One of the big problems of being so clean-cut looking (and generally in bad suits) is that you stand out from the norm. When they started the big recruiting push for the airmarshalls, a former Secret Service guy was placed in charge and they adopted a Secret Service dress code. This resulted in plane loads of normal people and two guys in suits, one in the back and one in the front, totally standing out and obvious. Perhaps they learned from this and have adopted a dress code that lets them do their jobs better by not being obviously on the detail.

DShenise on September 3, 2008 at 1:03 pm

Um… having worked the protective detail for the SECDEF and knowing a bit therefore about the POTUS and VPOTUS detail, I’m going to go out on a limb here and say that’s a woman.
I’ve seen ’em… they’re not glamour girls like the movies depict.
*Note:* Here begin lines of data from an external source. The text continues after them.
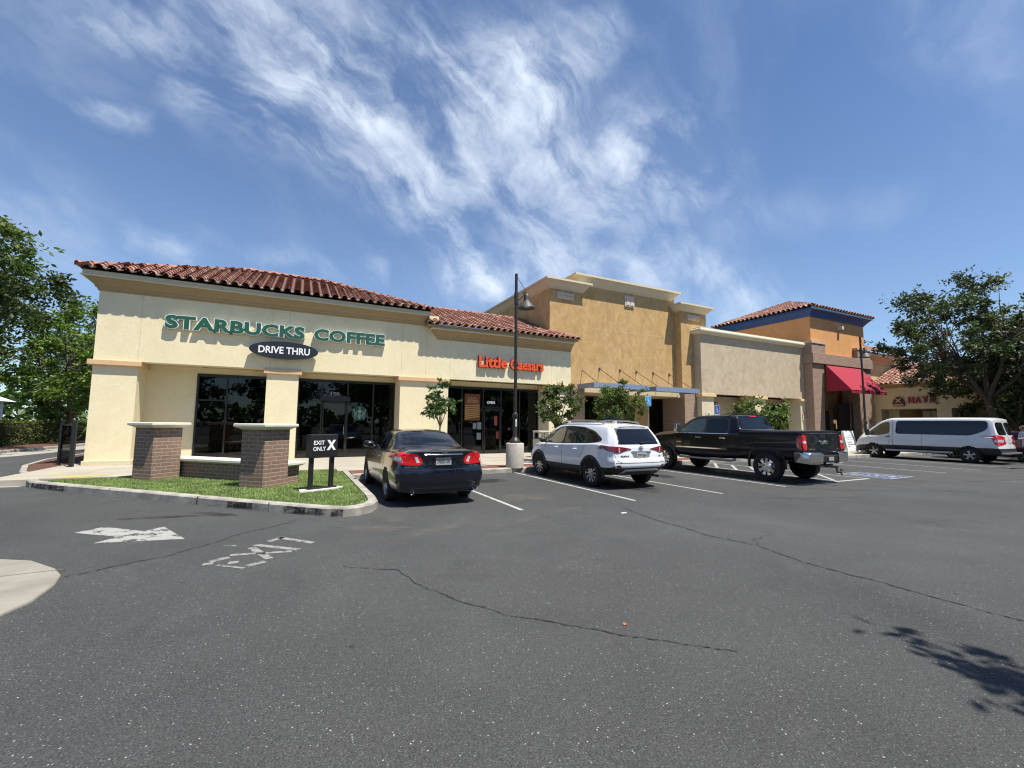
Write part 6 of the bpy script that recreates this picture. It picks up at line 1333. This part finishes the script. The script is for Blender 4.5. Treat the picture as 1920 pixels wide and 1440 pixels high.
for y in (1.22, 5.12):
    for x in (-.87, .87): c.wheel(x, y, .415, .275, .255, 'disc', CHR)
    for sd in (-1, 1):
        mb = MB(); rings = []
        for k in range(25):
            a = radians(-3)+(pi+radians(6))*k/24; ring = []
            for rr, off in ((.495, -.02), (.50, .022), (.55, .026), (.57, .008), (.57, -.02)):
                sq = 1+.10*abs(sin(2*a)); yy, zz = y+rr*sq*cos(a), .415+rr*sq*sin(a); h, n = c.proj(yy, max(zz, .74), 'x', sd); ring.append((h.x+sd*off, yy, zz))
            rings.append(ring)
        mb.loft(rings); mb.build('arch_flare', BLKC, T_, smooth=50)
for sd in (-1, 1):
    c.patch('window_surround', [(2.42, 1.335), (2.46, 1.83), (3.6, 1.85), (4.0, 1.76), (4.56, 1.42), (4.6, 1.335)], 'x', sd, BLKP, .002, rnd=1)
    c.patch('side_window', [(2.50, 1.36), (2.54, 1.80), (3.28, 1.82), (3.28, 1.36)], 'x', sd, CGL, .006, rnd=1); c.patch('side_window', [(3.38, 1.36), (3.38, 1.82), (3.62, 1.81), (4.0, 1.72), (4.48, 1.41), (4.46, 1.36)], 'x', sd, CGF, .006, rnd=1)
    c.patch('chrome_belt', [(2.44, 1.322), (4.6, 1.318), (4.6, 1.338), (2.44, 1.342)], 'x', sd, CHR, .008)
    c.patch('chrome_side_strip', [(2.46, .835), (4.52, .825), (4.52, .865), (2.46, .87)], 'x', sd, CHR, .016)
    mb = MB(); c.line([(3.34, .62), (3.34, 1.33)], 'x', sd, .010, GAP, mb); c.line([(4.54, .62), (4.54, 1.3)], 'x', sd, .010, GAP, mb); c.line([(2.40, 1.33), (2.40, .64)], 'x', sd, .010, GAP, mb); c.line([(2.10, .62), (2.10, 1.44)], 'x', sd, .02, GAP, mb); mb.build('door_gaps', GAP, T_)
    for y in (2.62, 3.55): mb = MB(); h, n = c.proj(y, 1.19, 'x', sd); mb.box(h.x-.01 if sd > 0 else h.x-.045, h.x+.045 if sd > 0 else h.x+.01, y-.11, y+.11, 1.175, 1.215); mb.build('door_handle', CHR, T_, bevel=.008)
    mb = MB(); h, n = c.proj(4.30, 1.36, 'x', sd); mb.box(min(h.x+sd*.06, h.x+sd*.28), max(h.x+sd*.06, h.x+sd*.28), 4.28, 4.42, 1.38, 1.64); mb.box(min(h.x-sd*.05, h.x+sd*.1), max(h.x-sd*.05, h.x+sd*.1), 4.33, 4.38, 1.42, 1.46); mb.build('wing_mirror', CHR, T_, bevel=.03)
    mb = MB(); mb.tube([(sd*.90, 2.25, .54), (sd*.96, 2.4, .50), (sd*.96, 4.4, .50), (sd*.90, 4.55, .54)], .042, 10); mb.build('side_step', mat('step_metal', (.3, .3, .31), .3, metal=.9), T_, smooth=60)
    c.text('2500 HD', 4.28 if sd < 0 else 4.5, 4.5 if sd < 0 else 4.28, 1.0, 1.03, 'x', sd, CHR, T_, .003, .02, .004, 'badge') if sd < 0 else None
    L_ = c.patch('tail_light', [(sd*x, z) for x, z in ((.80, .93), (.80, 1.36), (.985, 1.36), (.985, .95))], 'y', -1, REDL, .012, .05, rnd=1)
    c.patch('tail_light_side', [(.15, .95), (.15, 1.36), (.33, 1.34), (.30, .96)], 'x', sd, REDL, .010, .05, rnd=1); c.patch('reverse_lens', [(sd*x, z) for x, z in ((.82, 1.12), (.82, 1.20), (.96, 1.20), (.96, 1.12))], 'y', -1, CLR, .018, .05, parent=L_, rnd=1)
    mb = MB(); mb.loft([[(sd*x, y, z) for z, y in ((.56, .06), (.62, -.01), (.86, -.02), (.90, .05), (.90, .2), (.6, .2))] for x in (.38, .8)]+[[(sd*(.93), y+.06, z) for z, y in ((.58, .06), (.63, -.01), (.85, -.02), (.89, .05), (.89, .2), (.6, .2))], [(sd*1.01, y+.2, z) for z, y in ((.60, .06), (.65, -.01), (.84, -.02), (.88, .05), (.88, .2), (.62, .2))]]); mb.build('rear_bumper', CHR, T_, smooth=40, bevel=.01)
mb = MB(); mb.loft([[(x, y, z) for z, y in ((.60, .08), (.64, .02), (.78, .02), (.80, .10), (.80, .2), (.62, .2))] for x in (-.375, .375)]); mb.build('bumper_step', BLKP, T_)
mb = MB(); mb.box(-.12, .12, -.012, .015, .66, .76); mb.build('number_plate', PLATE, T_)
mb = MB(); mb.tube([(0, .3, .50), (0, -.16, .50)], .038, 4); mb.tube([(0, -.12, .50), (.0, -.14, .36), (0, -.24, .36)], .032, 4); mb.lathe([(.0, .0), (.03, .01), (.035, .04), (.02, .07), (.0, .075)], (0, -.24, .40), 10); mb.lathe([(.0, -.08), (.028, -.075), (.03, -.04), (.01, 0)], (0, -.24, .36), 10); mb.tube([(-.3, .15, .52), (.3, .15, .52)], .04, 6); mb.build('tow_hitch', mat('dull_steel', (.16, .16, .16), .4, metal=.9), T_)
c.patch('tailgate_trim', [(-.76, 1.385), (.76, 1.385), (.76, 1.41), (-.76, 1.41)], 'y', -1, mat('trim_dark_chrome', (.25, .25, .26), .25, metal=.9), .008)
mb = MB(); c.line([(-.77, .90), (-.77, 1.44), (.77, 1.44), (.77, .90)], 'y', -1, .010, GAP, mb); mb.build('tailgate_gap', GAP, T_)
c.patch('tailgate_handle', [(-.12, 1.27), (.12, 1.27), (.12, 1.35), (-.12, 1.35)], 'y', -1, BLKP, .012, rnd=1)
c.text('GMC', -.19, .19, 1.10, 1.20, 'y', -1, CHR, T_, .006, .045, .012, 'badge'); c.text('SIERRA', -.70, -.42, .955, .985, 'y', -1, CHR, T_, .004, .03, .004, 'badge'); c.text('SLT', .60, .70, .955, .985, 'y', -1, CHR, T_, .004, .03, .004, 'badge')
c.patch('rear_window', [(-.70, 1.50), (.70, 1.50), (.66, 1.84), (-.66, 1.84)], 'y', -1, CGL, .006, .06, rnd=1); c.patch('rear_window_chrome', [(-.93, 1.462), (.93, 1.462), (.93, 1.478), (-.93, 1.478)], 'y', -1, mat('belt_grey', (.2, .2, .2), .3, metal=.8), .01)
c.patch('brake_light', [(-.17, 1.875), (.17, 1.875), (.15, 1.905), (-.15, 1.905)], 'y', -1, REDL, .02, .05)
mb = MB(); mb.box(-.78, .78, 2.6, 2.68, 1.955, 1.985); mb.tube([(-.2, 3.2, 1.94), (-.2, 3.1, 2.04)], .004, 4); mb.build('roof_bar', BLKP, T_)
c.patch('windscreen', [(-.74, 4.02), (.74, 4.02), (.80, 4.66), (-.80, 4.66)], 'z', 1, CGL, .005)

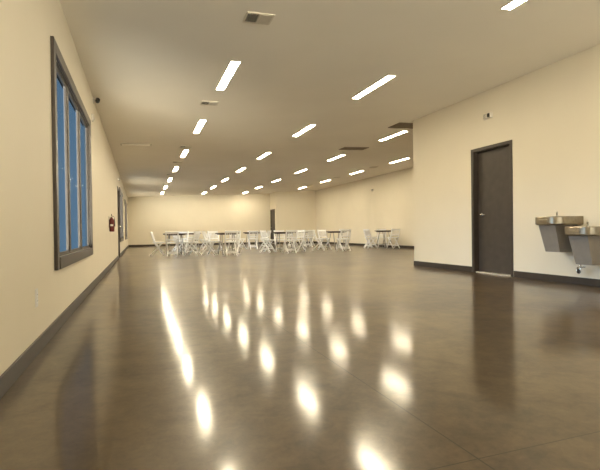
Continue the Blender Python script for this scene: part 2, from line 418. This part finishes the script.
# return-air grilles
def grille(x, y, a, b, label, frame_m, core_m):
    g = thing('return_air_grille', label, 'air vent', (x, y, ceil_z(x)), ceil_rot(), 'large return air grilles')
    mb = MB(); f = .03
    mb.box(-a, -a+f, -b, b, -.014, 0, .003); mb.box(a-f, a, -b, b, -.014, 0, .003)
    mb.box(-a+f, a-f, -b, -b+f, -.014, 0, .003); mb.box(-a+f, a-f, b-f, b, -.014, 0, .003)
    mb.build('frame', frame_m, g)
    mb = MB(); n = max(5, int(2*(b-f)/.03))
    for k in range(n):
        yy = -b+f + 2*(b-f)*(k+.5)/n
        mb.box(-a+f, a-f, -.0015, .0015, -.011, .009, mtx=Matrix.Translation((0, yy, -.010)) @ Matrix.Rotation(math.radians(50), 4, 'X'))
    mb.box(-a+f, a-f, -b+f, b-f, -.002, -.0005)
    mb.build('louvre', core_m, g)
grille(5.69, 11.40, .38, .19, 'large brown return air grille in the open ceiling, farther of the two', M['grille'], M['grille'])
grille(5.62, 8.56, .38, .24, 'large brown return air grille at the top corner of the near right wall', M['grille'], M['grille'])
grille(-0.05, 11.14, .34, .10, 'narrow ceiling-coloured return grille close to the left wall', M['vent_light'], M['ceiling'])

# ------------------------------------------------------------------ devices on the walls
def strobe(label, x, y, z, rz):
    e = thing('alarm_strobe', label, 'alarm', (x + (.003 if rz == 0 else -.003), y, z), (0, 0, rz), 'small white alarm strobes')   # local -X faces the room
    b_ = MB().box(-.016, 0, -.095, .095, -.05, .05, .006, 3).box(-.045, -.012, -.085, .085, -.042, .042, .010, 3).build('body', M['device'], e)
    mb = MB()
    for k in range(5): mb.box(-.0475, -.043, .02, .07, -.028+.014*k-.002, -.028+.014*k+.002)
    mb.build('sounder_slots', M['grille'], b_)
    MB().box(-.062, -.040, -.075, -.022, -.032, .032, .012, 3).build('lens', M['lens'], e)['label'] = 'dark strobe lens'
    return e
strobe('small white alarm strobe above the dark door in the right wall', XR, 5.965, 2.615, 0)
strobe('tiny white alarm strobe high on the far right wall', XF, 18.74, 2.63, 0)
strobe('tiny white alarm strobe above the dark door in the left wall', XL, 15.25, 2.46, PI)

cam_s = thing('security_camera', 'small black security camera just under the ceiling above the big window', 'camera', (XL-.003, 7.40, 2.755))
R = Matrix.Rotation(PI/2, 4, 'Y')
MB().lathe([(.045, 0), (.045, .014), (.036, .020)], 24, R).build('base', M['device'], cam_s)
MB().tube([(.018, 0, 0), (.04, -.01, 0), (.055, -.03, -.004)], .011, 12).build('arm', M['device'], cam_s)
b_ = MB().lathe([(.015, -.04), (.028, -.034), (.031, -.016), (.031, .028), (.026, .04)], 24, Matrix.Translation((.07, -.06, -.01)) @ Matrix.Rotation(math.radians(78), 4, 'X') @ Matrix.Rotation(math.radians(10), 4, 'Y')).build('body', M['black'], cam_s)
MB().lathe([(.025, .038), (.022, .046), (.009, .049)], 24, Matrix.Translation((.07, -.06, -.01)) @ Matrix.Rotation(math.radians(78), 4, 'X') @ Matrix.Rotation(math.radians(10), 4, 'Y')).build('lens', M['lens'], b_)

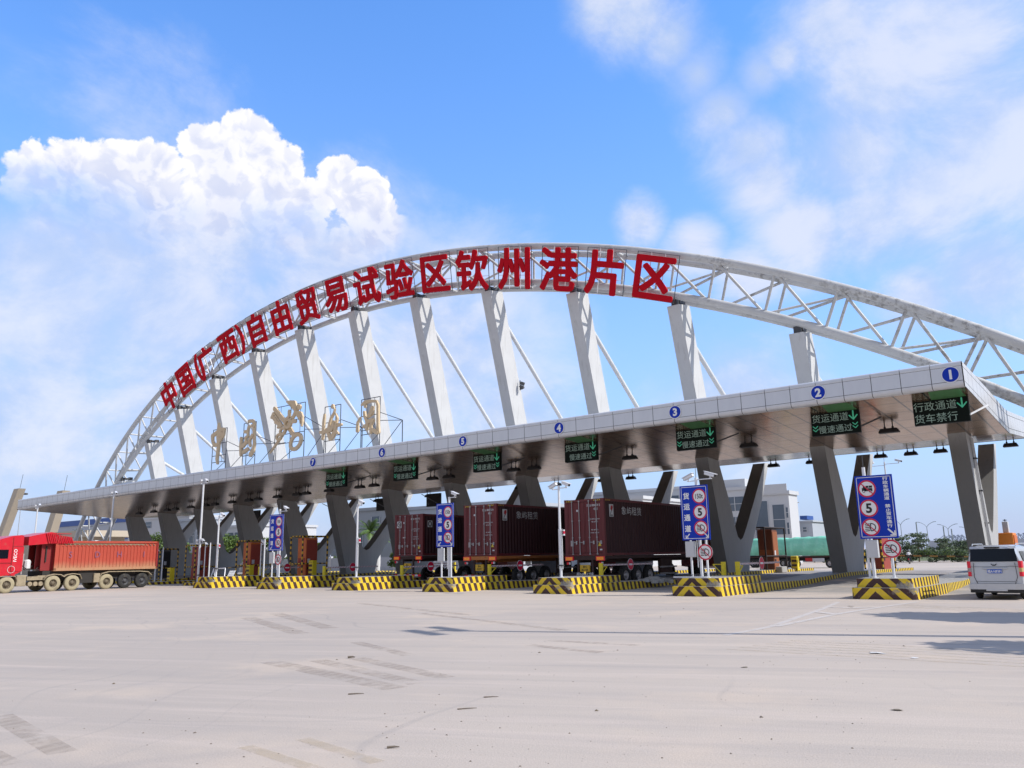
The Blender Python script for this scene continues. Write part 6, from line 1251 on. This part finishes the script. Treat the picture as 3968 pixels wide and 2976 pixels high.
def crane(x, lab):
    t = thing('harbour_crane', lab, 'crane', (x, 2400, 0), 0, 'row of harbour cranes on the horizon'); mb = MB()
    for a, b in (((-6,0,14), (1,0,38)), ((1,0,38), (10,0,14)), ((-6,10,14), (1,10,38)), ((10,10,14), (1,10,38)), ((-6,0,22), (9,0,22)), ((1,0,38), (-9,0,31)), ((1,0,38), (14,5,24))): mb.bar(a, b, 1.4, 1.4, CRN)
    mb.build('boom', t); mb = MB()
    for a in (-6, 10): mb.bar((a,0,0), (a,0,14), 1.4, 1.4, CRN); mb.bar((a,10,0), (a,10,14), 1.4, 1.4, CRN)
    mb.box(-6, 10, 0, 10, 13, 16, CRN); mb.build('portal', t)
for k, x in enumerate([-446, -434, -424, -414, -405, -291, -279, -268]): crane(x, 'grey harbour crane on the hazy horizon, %s in the row' % ords[k])
t = thing('port_shed', 'long low grey port shed below the cranes', 'building', (-430, 2350, 0)); mb = MB(); mb.box(-45, 180, 0, 40, 0, 24, CRN); mb.build('wall', t)
# ---------------------------------------------------------------- rider on a motorbike
SK = mat('skin', (.42,.25,.17), .6); SHIRT = mat('white_shirt', (.75,.75,.75), .8, 0, .05, 6); TROU = mat('dark_trousers', (.02,.022,.03), .8)
bx_, by_ = -26.75, 119.7
t = thing('motorbike', 'small dark motorbike ridden away across the far apron', 'motorbike', (bx_, by_, 0), radians(8))
for y_ in (-.62, .62):
    mb = MB(); wheel(mb, -.05, y_, .30, .1, RUBBER, CSTEEL, 20); o = mb.build('wheel', t); mb = MB(); rimof(mb, -.05, y_, .3, .1, 1, CSTEEL, .03, 16); mb.build('rim', o)
mb = MB(); mb.loft([[(-.12, y_, z_), (.12, y_, z_), (.10, y_, z_+hh), (-.10, y_, z_+hh)] for y_, z_, hh in ((-.75,.62,.08), (-.4,.55,.24), (0,.42,.36), (.3,.5,.28), (.45,.7,.2))], BLACKM, False); mb.tube((0,.62,.3), (0,.42,.95), .035, CSTEEL, 6); mb.box(-.08, .08, -.86, -.76, .55, .68, REDL); mb.build('frame', t)
mb = MB(); mb.sweep([(-.33,.3,1.02), (-.12,.42,1.0), (.12,.42,1.0), (.33,.3,1.02)], .02, BLACKM, 6); mb.build('handlebar', t); mb = MB(); mb.box(-.14, .14, -.62, .12, .78, .86, BLACKM, .03); mb.build('seat', t)
mb = MB(); mb.box(-.07, .07, -.8, -.78, .42, .52, WSTK); mb.build('licence_plate', t)
def skin_body(name, pts, edges, rad, m, parent=None):
    me = bpy.data.meshes.new(name); me.from_pydata(pts, edges, []); o = bpy.data.objects.new(name, me); COL.objects.link(o)
    md = o.modifiers.new('s', 'SKIN'); md.use_smooth_shade = True; sd = o.modifiers.new('d', 'SUBSURF'); sd.levels = 2; sd.render_levels = 2
    for i, r in enumerate(rad): me.skin_vertices[0].data[i].radius = (r, r)
    me.skin_vertices[0].data[0].use_root = True; me.materials.append(m)
    if parent is not None: o.parent = parent
    return o
t = thing('person', 'rider in white shirt and dark trousers seated on the motorbike, seen from behind', 'person', (bx_, by_, 0), radians(8))
P = [(0,-.25,.92), (0,-.2,1.1), (0,-.12,1.34), (0,-.05,1.47), (0,-.03,1.56), (-.17,-.08,1.42), (-.27,.06,1.2), (-.3,.29,1.06), (.17,-.08,1.42), (.27,.06,1.2), (.3,.29,1.06)]
skin_body('body', P, [(0,1),(1,2),(2,3),(3,4),(2,5),(5,6),(6,7),(2,8),(8,9),(9,10)], [.15,.14,.16,.07,.055,.075,.05,.035,.075,.05,.035], SHIRT, t)
P = [(0,-.25,.90), (-.12,-.2,.88), (-.2,.2,.74), (-.19,.05,.34), (-.19,.18,.3), (.12,-.2,.88), (.2,.2,.74), (.19,.05,.34), (.19,.18,.3)]
skin_body('trousers', P, [(0,1),(1,2),(2,3),(3,4),(0,5),(5,6),(6,7),(7,8)], [.13,.10,.075,.05,.04,.10,.075,.05,.04], TROU, t)
mb = MB(); mb.loft([[(rr*cos(2*pi*k/12), -.02+rr*1.15*sin(2*pi*k/12), z_) for k in range(12)] for z_, rr in ((1.56,.05), (1.62,.085), (1.70,.105), (1.78,.10), (1.84,.06), (1.86,.01))], BLACKM); mb.build('hair', t)
mb = MB()
for sg in (-1, 1):
    for k in range(4): mb.tube((sg*(.30-.015*k), .29, 1.05), (sg*(.315-.02*k), .345, 1.03), .011, SK, 5)
    mb.tube((sg*.29, .28, 1.05), (sg*.26, .31, 1.03), .012, SK, 5)
mb.tube((0,-.03,1.52), (0,-.02,1.62), .05, SK, 8); mb.box(-.07, .07, -.01, .10, 1.60, 1.76, SK, .05); mb.build('head', t)
# ---------------------------------------------------------------- lamp and trees standing just outside the frame, whose shadows fall across the apron
t = thing('street_lamp', 'tall twin-panel street lamp outside the frame whose shadow crosses the apron', 'street lamp', (1.45, 21.95, 0)); mb = MB(); mb.tube((0,0,0), (0,0,16), .19, GALV, 12, .11); mb.build('pole', t)
for k, (dx, dy) in enumerate(((-.05,.55), (.1,-.5))):
    mb = MB(); mb.M = T(dx, dy, 16.0) @ Matrix.Rotation(radians(-20), 4, 'Z'); mb.box(-.9, .9, -.2, .2, 0, .08, GALV); mb.M = None; mb.tube((0,0,15.9), (dx,dy,16), .04, GALV, 6); mb.build('lamp_head', t)
tree(3.6, 28.6, 9.0, 2.9, 'broad street tree outside the frame, its shadow beside the van', LEAFD, 3500, 50, .55, 'street trees outside the frame', .6)
tree(5.6, 21.8, 8.6, 2.7, 'second street tree outside the frame, its shadow at the picture edge', LEAFD, 3500, 51, .55, 'street trees outside the frame', .6)
# ---------------------------------------------------------------- litter on the apron
TWIG = mat('dry_twig', (.17,.14,.11), .9, 0, .2, 10); LEAFL = mat('dead_leaf', (.16,.13,.09), .9, 0, .3, 10); PAPER = mat('crumpled_paper', (.62,.60,.58), .8, 0, .1, 9, None, 0, 1, .6, 12)
for (x, y, L_, a, r, lab) in [(-9.0, 7.97, .28, .15, .010, 'dark stick lying beside the worn brown marking'), (-7.26, 8.77, .26, .12, .008, 'thin straight twig on the open apron'), (-6.97, 7.96, .32, .25, .008, 'long thin twig nearer the camera'), (-6.2, 5.98, .16, .1, .012, 'short dark twig near the pale ochre marks'), (-12.28, 10.74, .18, 0, .022, 'small dark lump of bark on the apron')]:
    t = thing('twig', lab, 'twig', (x, y, 0)); mb = MB(); d = Vector((cos(YA+a), sin(YA+a), 0))*L_*.38; mb.sweep([-d+Vector((0,0,r)), Vector((.01,.01,r*1.3)), d+Vector((0,0,r))], [r, r*.8, r*.4], TWIG, 6); mb.build('twig_stem', t)
for (x, y, s_, m_, lab) in [(-4.31, 16.1, .15, PAPER, 'crumpled white paper on the faint ochre lines'), (-3.6, 15.7, .08, PAPER, 'small crumpled paper scrap on the ochre lines'), (-5.59, 13.17, .06, LEAFL, 'flat grey leaf on the open apron'), (-2.69, 10.59, .07, LEAFL, 'large dead leaf among small debris'), (-8.49, 29.14, .11, LEAFL, 'dark rag in front of the truck-ban sign island')]:
    r_ = random.Random(int(s_*1000)); mb = MB(); n_ = 9
    vs = [(0,0,s_*.14)]+[(s_*cos(6.28*k/n_)*r_.uniform(.6,1.2), s_*.8*sin(6.28*k/n_)*r_.uniform(.6,1.2), .004+r_.uniform(0, s_*.12)) for k in range(n_)]
    mb.add(vs, [[0, 1+k, 1+(k+1) % n_] for k in range(n_)], m_); o = mb.build('paper_scrap' if m_ is PAPER else 'dead_leaf', None, (x, y, 0)); tag(o, lab, 'litter')
r_ = random.Random(12); mb = MB()
for k in range(650):
    # denser toward the camera right, as swept by traffic
    u = r_.random(); y = 4.2+u*u*22; x = -1.2-y*.16-abs(r_.gauss(0, 1))*(1.2+y*.33) if r_.random() < .75 else r_.uniform(-30, -2)
    s_ = r_.choice([.004,.005,.006,.008,.010,.014]) if r_.random() < .97 else r_.uniform(.018,.032); a = r_.uniform(0, 6.28); n_ = 5
    vs = [(x, y, s_*.7)]+[(x+s_*cos(a+6.28*q/n_)*r_.uniform(.6,1.3), y+s_*sin(a+6.28*q/n_)*r_.uniform(.6,1.3), .001) for q in range(n_)]
    mb.add(vs, [[0, 1+q, 1+(q+1) % n_] for q in range(n_)], TWIG if r_.random() < .6 else LEAFL)
tag(mb.build('debris'), 'scattered grit and small leaves on the apron', 'debris', None, 'stuff')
undaunted on September 3, 2008 at 1:18 pm

Suits are ugly and uncomfortable and shouldn’t be required, as all friends of males know.

DavidSklar on September 3, 2008 at 1:34 pm

Startled me for a second until I looked at the photo. That is definitely a woman; a hot and disgruntled woman wearing a dark suit. Like Palin, she appears to be up to the job.

iowavette on September 3, 2008 at 2:15 pm

C’mon Deb…
She’s a WNBA season ticket holder.

GA on September 3, 2008 at 3:48 pm

“(the Iranian leader won’t wear one because it symbolizes Western dress; and Obama–maybe the same reason).”
Nope, as most men know ties are a tool of Satan

Azygos on September 3, 2008 at 4:39 pm

My niece is in the RCMP…as clean cut as they come…
But she loved her assignment as undercover in diplomat’s row in Ottawa.
New makeover and gorgeous new dress every day…

Ming the Merciless on September 3, 2008 at 8:21 pm

Two time federal agent here, and as a former female USSS agent I can tell you conservative dress is a must and is enforced. Before I left there was a dress policy, where a tie wasn’t needed if the event being attended was business casual. This is simply to fit in a little better and to not have to pack an extra set of dress slacks and typical blue blazer. I was very happy to leave my “tie” shoes and masculine suits behind. I would venture to say that the agent in the foreground with the goattee would probably be subject to supervisor attention in the offices I worked in. Also there are a lot of attractive females with USSS but between the nature of the job, time and travel, you don’t always look like you are headed out to a Saturday night party.

aislinn04 on September 3, 2008 at 10:13 pm

Um, dude looks like a lady. The other guys spilled mustard on their ties the other day and couldn’t find a dry cleaner in Wasilly, AK. Actually, the tie thing goes bye-bye when you are in the boondocks. They all wear clip-ons anyway. The chick, she may wear a #$%@%-on. Hehe.

q2thecore on September 4, 2008 at 12:12 pm

I can understand why most people would think that, Debbie — but I can tell you from some years ‘in the trenches’ that those in the protective service industry are experiencing sort of an ‘fashion evolution’ through these last decades.
We went from the all-dudes-in-matching-suits to front-men-in-matching-suits (with plainclothes agents a few feet further out) to frontmen-all-plainclothes to … well, you get the idea. Think of the ‘suits’ as the ‘black-and-white marked squad cars with running lights’ and the agents you DON’T see as the detective in the unmarked Lexus half a block away (he’s the one in charge). Dress codes work pretty much the same as the car example… of course, with variances depending on which agency you work for.
The most important two things are that 1) the professionals know their job well and 2) that the subject trusts their judgment when it’s time to intervene.

MacBigot on September 5, 2008 at 11:06 am

@aislinn04: If what you say is true, I want to thank and salute you. I instructed fletc style with an active USSS, no nonsense but great guy.

Kathy S on June 15, 2011 at 3:42 pm

in america, i’m not required to wear tie. if i am wearing one, it’s to convey the message “yes, i currently am sombody’s b*tch.” same deal with powdered wigs, waitstaff “flair,” etc.